The richness of teaching is hard to articulate. My students give me way more than I could ever give them (though I try.) I’ve been fortunate enough to travel to China, the Netherlands, France and Italy with student groups. At the University I teach media and idea based classes, but also classes in Professional Development, to pass on to other creatives what my mentors so generously gave to me: How to have a creative career and how to be a professional artist, often two very separate, but related, things. Students that graduated years ago still keep in touch, and watching them strive and succeed creatively is certainly one of the most gratifying experiences that I’ve ever known.
My art is my way to engage about subjects that interest and concern me; specifically, climate change, species evolution and extinction.
Scientific specimens presented by museums in their glass cases and the artistic renderings of previous eras have always fascinated me. The displays and drawings enabled me to enter a place where strange objects, transformed by preservation and dissection, were brought into the light of day.
As an artist, I focus on the creation and display of curious zoological and botanical structures. The objects constructed may live somewhere in the present or may exist in the future. The style of the work may be contemporary or recall the work of scientific illustrators of the past, transcending time. Through re-imagination and distortion, I invite the viewer to examine and interpret the ambiguous and sometimes disquieting forms that inhabit these works.
We’d love to hear a story of resilience from your journey.
The very first critique I received while studying art was so brutal that quitting seemed the only option. At that point, though, I had closed my consulting company and was totally immersed in the creative process, so sticking it out seemed a better option. I am not sure whether it was resilience, persistence or desperation.
One thing that helped immensely was communication. I talked to my tutors afterward about that ruthless critique to ask what how to move forward from that point. They told me that the ‘tearing down’ was par for the course with new students! It was a valuable lesson to learn about the value of listening, persistence, and then continuing to do what you were meant to do.
For you, what’s the most rewarding aspect of being creative?

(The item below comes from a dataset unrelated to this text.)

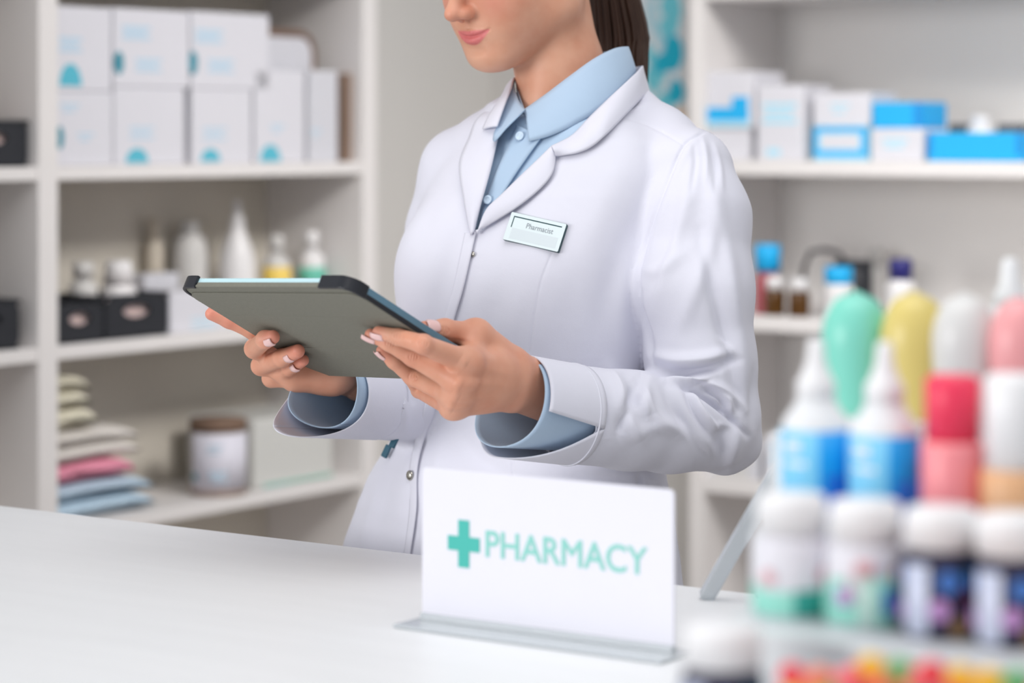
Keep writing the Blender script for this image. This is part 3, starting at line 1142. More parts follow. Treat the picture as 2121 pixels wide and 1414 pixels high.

That’s easy! There are really two main things:
One is the freedom; the freedom to create whatever can be imagined, and to interact with both other artists and the public about the environmental concepts and concerns that drive it.
The other is that the opportunity to teach future artists, to help them find their voice and to guide them on how to succeed as artists and in creative careers.
A third bonus reward: It is something that I will do all my life; I’ll never be bored!